DID THE BRITISHERS LOOT INDIA?

By Promod Puri

Yes, the Kohinoor, tons of gold and jewellery got plundered by the Empire.

Besides, according to one estimate, by Columbia University economist Utsa Patnaik, the British robbed India of $45 trillion from 1765 to 1938 thru taxes. The East India Company first introduced the levies after getting the collection rights; later, the Raj extended them across the sub-continent.

The Empire used the tax revenue to buy Indian goods like spices, textiles, iron, timber, etc. Essentially, it meant the free purchasing of items exported and sold in Britain or other countries at 100 percent profit.

The author termed it as neat loot by the British.

Lately, in the last few years, the plunderage by the colonial regime has aroused quite an interest, shock and even outrage in India that has been an easy sell to advance nationalistic sentiments.

While we notice and can accept the booty revelation on one side of the coin and then flip to the other, we witness a notable and even monumental contribution of the British colonization of India towards its development and modernization.

Education and the introduction of English, for example, stand out in developing and bringing the country to its present-day status. In this regard, India would not have produced great leaders like Ambedkar, Gandhi, and Nehru. They became influential world luminaries from their learnings achieved through the British education system.

Schools, colleges and several universities teaching humanities and sciences the Britishers started all across the country. Moreover, establishments relating to research in various fields, like the Forest Research Institute in Dehra Doon, got international recognition for their pioneer studies and explorations. The statistical survey of India, the Archeological Survey, and the Census board are the other institutions created during the Raj. Bombay, Madras, Calcutta, Aligarh and Allahabad universities got their foundations with the help of British bureaucrats and administrators.

In addition, the infrastructure in roads, rails and magnificent rail stations like the one in Mumbai, administrative buildings from the Parliament to Rashtrapati Bhavan, and many more throughout India are their major contributing factors.

The Raj’s introduction of bureaucracy laid the foundation to govern the country’s affairs.

Apart from the educational initiatives, structural monuments and bureaucratic setup, one significant benefaction was treating the Dalits and low caste people on par with high caste communities. Life for the caste-based outcasts was most miserable for centuries. The Britishers provided them education and equal-opportunity employment hitherto denied to them.
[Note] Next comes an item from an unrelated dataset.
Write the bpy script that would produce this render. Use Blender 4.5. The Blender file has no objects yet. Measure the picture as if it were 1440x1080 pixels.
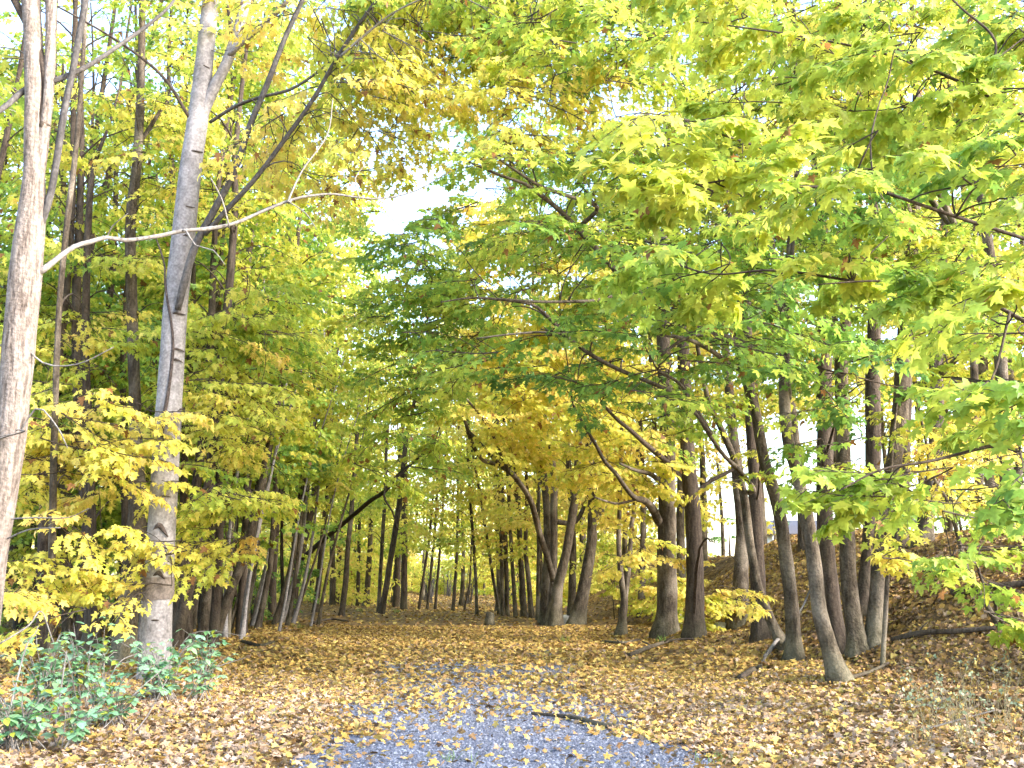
import bpy, math, random
import numpy as np

rng = np.random.default_rng(11)
random.seed(11)
scene = bpy.context.scene
col = scene.collection
R = math.radians

# ------------------------------------------------------------------ camera
F = 1400.0
PITCH = math.atan(275 / F)
CAM = np.array([0.0, 0.0, 1.55])
cp, sp = math.cos(PITCH), math.sin(PITCH)
FWD = np.array([0, cp, sp]); UPV = np.array([0, -sp, cp]); RGT = np.array([1.0, 0, 0])

cd = bpy.data.cameras.new('camera')
cd.sensor_width = 36; cd.lens = 35; cd.clip_end = 2000; cd.clip_start = 0.05
cam = bpy.data.objects.new('camera', cd); col.objects.link(cam)
cam.location = CAM; cam.rotation_euler = (math.pi / 2 + PITCH, 0, 0)
scene.camera = cam


def ray(px, py):
    return FWD * F + RGT * (px - 720) + UPV * (540 - py)


def at(px, py, Y):
    d = ray(px, py)
    return CAM + d * (Y / d[1])


def project(P):
    d = P - CAM
    z = d @ FWD
    z = np.where(z < 0.1, 0.1, z)
    return 720 + F * (d @ RGT) / z, 540 - F * (d @ UPV) / z, d @ FWD


def sstep(a, b, x):
    t = np.clip((x - a) / (b - a), 0, 1)
    return t * t * (3 - 2 * t)


def pathx(y):
    return 0.3 - 0.0571 * y


def height(x, y):
    x = np.asarray(x, float); y = np.asarray(y, float)
    o = x - pathx(y)
    foot = 5.9 + 2.2 * (1 - sstep(8, 18, y)) + 0.35 * np.sin(y * 0.55) + 0.2 * np.sin(y * 1.7 + 1)
    top = 2.45 + 0.25 * np.sin(y * 0.21 + 1.2)
    fade = 1 - sstep(60, 95, y) * (1 - sstep(4, 12, x))
    h = top * sstep(0, 1, (o - foot) / 5.2) * fade
    h = h + 0.10 * sstep(3.0, 4.6, np.abs(o)) * (0.6 + 0.4 * np.sin(y * 0.8 + x))
    rough = sstep(2.5, 6, np.abs(o))
    h = h + rough * 0.07 * (np.sin(x * 1.9 + 0.7 * y) + np.sin(y * 1.3 - 0.6 * x + 2) + 0.6 * np.sin(x * 4.1 + 3 * y))
    h = h + 0.015 * np.sin(x * 2.3 + 1) * np.sin(y * 1.1)
    h = h + 1.2 * sstep(60, 200, y)
    return h


def ground_at(px, py):
    d = ray(px, py); d = d / d[1]
    Y = 4.0
    while Y < 120:
        p = CAM + d * Y
        if p[2] <= height(p[0], p[1]):
            return p
        Y += 0.05
    return CAM + d * 120


def onground(x, y, dz=0.0):
    return np.array([x, y, float(height(x, y)) + dz])


def unit(v):
    return v / (np.linalg.norm(v, axis=-1, keepdims=True) + 1e-9)


# ------------------------------------------------------------------ objects
def tag(o, label=None, cat=None, group=None, kind=None):
    if label: o['label'] = label
    if cat: o['category'] = cat
    if group: o['group'] = group
    if kind: o['kind'] = kind
    return o


def thing(name, label, cat, loc, group=None):
    o = bpy.data.objects.new(name, None); col.objects.link(o)
    o.location = loc; o.empty_display_size = 0.2
    return tag(o, label, cat, group)


def mesh(name, V, faces, mat, parent=None, colors=None, smooth=False):
    """V (n,3) world; faces list of int arrays (m,k)."""
    base = np.zeros(3)
    if parent is not None:
        base = np.array(parent.location)
    me = bpy.data.meshes.new(name)
    V = np.ascontiguousarray(V - base, dtype=np.float32)
    me.vertices.add(len(V)); me.vertices.foreach_set('co', V.ravel())
    loops = np.concatenate([f.ravel() for f in faces]).astype(np.int32)
    starts = []; s = 0
    for f in faces:
        m, k = f.shape
        starts.append(np.arange(m, dtype=np.int32) * k + s); s += m * k
    starts = np.concatenate(starts).astype(np.int32)
    me.loops.add(len(loops)); me.loops.foreach_set('vertex_index', loops)
    me.polygons.add(len(starts)); me.polygons.foreach_set('loop_start', starts)
    if smooth:
        me.polygons.foreach_set('use_smooth', np.ones(len(starts), dtype=bool))
    me.update(calc_edges=True)
    if colors is not None:
        a = me.color_attributes.new('tint', 'FLOAT_COLOR', 'POINT')
        c = np.ones((len(V), 4), dtype=np.float32); c[:, :3] = colors
        a.data.foreach_set('color', c.ravel())
    if mat: me.materials.append(mat)
    o = bpy.data.objects.new(name, me); col.objects.link(o)
    if parent is not None: o.parent = parent
    return o


class Buf:
    """collects pieces of one mesh"""
    def __init__(self):
        self.V = []; self.F = {}; self.C = []; self.n = 0

    def add(self, V, faces, c=None):
        for f in faces:
            self.F.setdefault(f.shape[1], []).append(f + self.n)
        self.V.append(V); self.n += len(V)
        if c is not None: self.C.append(np.broadcast_to(c, (len(V), 3)))

    def build(self, name, mat, parent=None, smooth=False):
        fs = [np.concatenate(v) for v in self.F.values()]
        C = np.concatenate(self.C) if self.C else None
        return mesh(name, np.concatenate(self.V), fs, mat, parent, C, smooth)


def resample(P, rad, step):
    P = np.asarray(P, float); rad = np.asarray(rad, float)
    n = len(P)
    if n == 2:
        k = max(2, int(np.linalg.norm(P[1] - P[0]) / step) + 1)
        t = np.linspace(0, 1, k)[:, None]
        return P[0] * (1 - t) + P[1] * t, (rad[0] * (1 - t) + rad[1] * t)[:, 0]
    Q = np.vstack([2 * P[0] - P[1], P, 2 * P[-1] - P[-2]])
    out = []; ro = []
    for i in range(n - 1):
        p0, p1, p2, p3 = Q[i], Q[i + 1], Q[i + 2], Q[i + 3]
        k = max(2, int(np.linalg.norm(p2 - p1) / step) + 1)
        t = np.linspace(0, 1, k, endpoint=False)[:, None]
        out.append(0.5 * (2 * p1 + (p2 - p0) * t + (2 * p0 - 5 * p1 + 4 * p2 - p3) * t ** 2 + (3 * p1 - p0 - 3 * p2 + p3) * t ** 3))
        ro.append(rad[i] * (1 - t[:, 0]) + rad[i + 1] * t[:, 0])
    out.append(P[-1:]); ro.append(rad[-1:])
    return np.concatenate(out), np.concatenate(ro)


def tube(P, rad, sides=8, lump=0.0, flare=0.0, capend=True, seed=0):
    P = np.asarray(P, float); n = len(P)
    T = np.gradient(P, axis=0); T = unit(T)
    ref = np.array([0.0, 1, 0]) if abs(T[0][1]) < 0.9 else np.array([1.0, 0, 0])
    A = np.zeros_like(P)
    a = ref - T[0] * (ref @ T[0])
    for i in range(n):
        a = a - T[i] * (a @ T[i]); a = a / (np.linalg.norm(a) + 1e-9); A[i] = a
    B = np.cross(T, A)
    ang = np.linspace(0, 2 * np.pi, sides, endpoint=False)
    r = np.repeat(np.asarray(rad)[:, None], sides, 1)
    s = np.concatenate([[0], np.cumsum(np.linalg.norm(np.diff(P, axis=0), axis=1))])[:, None]
    if lump or flare:
        ph = np.random.default_rng(seed + 5).uniform(0, 6.28, 8)
        m = (0.5 * np.sin(2 * ang + ph[0] + 0.9 * s) + 0.5 * np.sin(3 * ang + ph[1] - 1.3 * s) + 0.5 * np.sin(s * 3.1 + ph[2] + ang) + 0.4 * np.sin(s * 7.3 + ph[3] - 2 * ang))
        r = r * (1 + lump * m)
        if flare:
            lob = 1 + 0.55 * np.sin(4 * ang + ph[4]) * 0.6 + 0.35 * np.sin(5 * ang + ph[5])
            r = r * (1 + flare * np.exp(-np.maximum(s - 0.25, 0) / 0.26) * np.clip(lob, 0.2, 2))
    V = P[:, None, :] + r[:, :, None] * (np.cos(ang)[None, :, None] * A[:, None, :] + np.sin(ang)[None, :, None] * B[:, None, :])
    V = V.reshape(-1, 3)
    i = np.arange(n - 1)[:, None] * sides; j = np.arange(sides)[None, :]; j2 = (j + 1) % sides
    q = np.stack([i + j, i + j2, i + sides + j2, i + sides + j], -1).reshape(-1, 4)
    faces = [q]
    if capend:
        V = np.vstack([V, P[-1:] + T[-1] * rad[-1] * 0.3, P[:1]])
        e = (n - 1) * sides
        f1 = np.stack([e + np.arange(sides), e + (np.arange(sides) + 1) % sides, np.full(sides, n * sides)], -1)
        f0 = np.stack([(np.arange(sides) + 1) % sides, np.arange(sides), np.full(sides, n * sides + 1)], -1)
        faces += [f1, f0]
    return V, faces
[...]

Let us, for a moment, look at how the British indiscriminate job policy changed or influenced the change in the country’s social landscape as far as the Dalits communities were concerned.

Ambedkar’s father served as a junior officer in the British-Indian army. Still, he earned enough salary for his children’s education, who could otherwise go illiterate under the discriminatory social norms deep down in the country. As a result, the young Ambedkar got his primary and college education with a B.A. and double M.A.s, then earned PhDs and Barrister of Law and several more distinguished degrees from Osmania University, London and New York.

India was not a ‘Sone Ki Chiddiya”, a ‘golden bird’ when Britishers started their rule over its disintegrated and independent despotic dynasties from Mughals to small states’ maharajas, rajas and Nawabs.

It does not matter much in the dictatorial or fascist rundown if India faced white colonialism or brown autocratic regimes. An example is the free Kashmir movement from the Dogra Raj that took place simultaneously in India against British rule.

But during the British occupation of India, it earned both unworthy and worthy reception during its two-century reign. It was brutal and occasionally vicious, like the Jalianwala Bagh massacre, and benevolent towards the nation building as a modern society.

The $45-trillion loot, as calculated by the academician, only determines the British rule’s economic haul. But Raj’s contribution to India’s overall development in its infrastructures, education and social reforms, like the legal abolition of the Sati system, reflects monetary values and worthy social changes towards evolution and advancement in the contemporary world.

On another deserving note, the Britishers helped develop tea cultivation, making it the nation’s national drink. And the introduction of cricket now occupies the status of a most popular India’s national sport, an industry worth millions of dollars.

As they say, every cloud has a silver lining; the 200 years of the British cloud over the 30 to 40 small and big fiefdoms resulted in the outpouring that united the nation for integrated struggles towards Independence from the Empire. The  Independence movement led by the Indian National Congress Party was founded by Allan Octavian Hume, an anti-colonial British activist, in 1885.

Agreeing, the Britishers looted India economically, but in this loot, they left their legacy of footprints that India followed and walked on to a free republic nation after its Independence in 1947.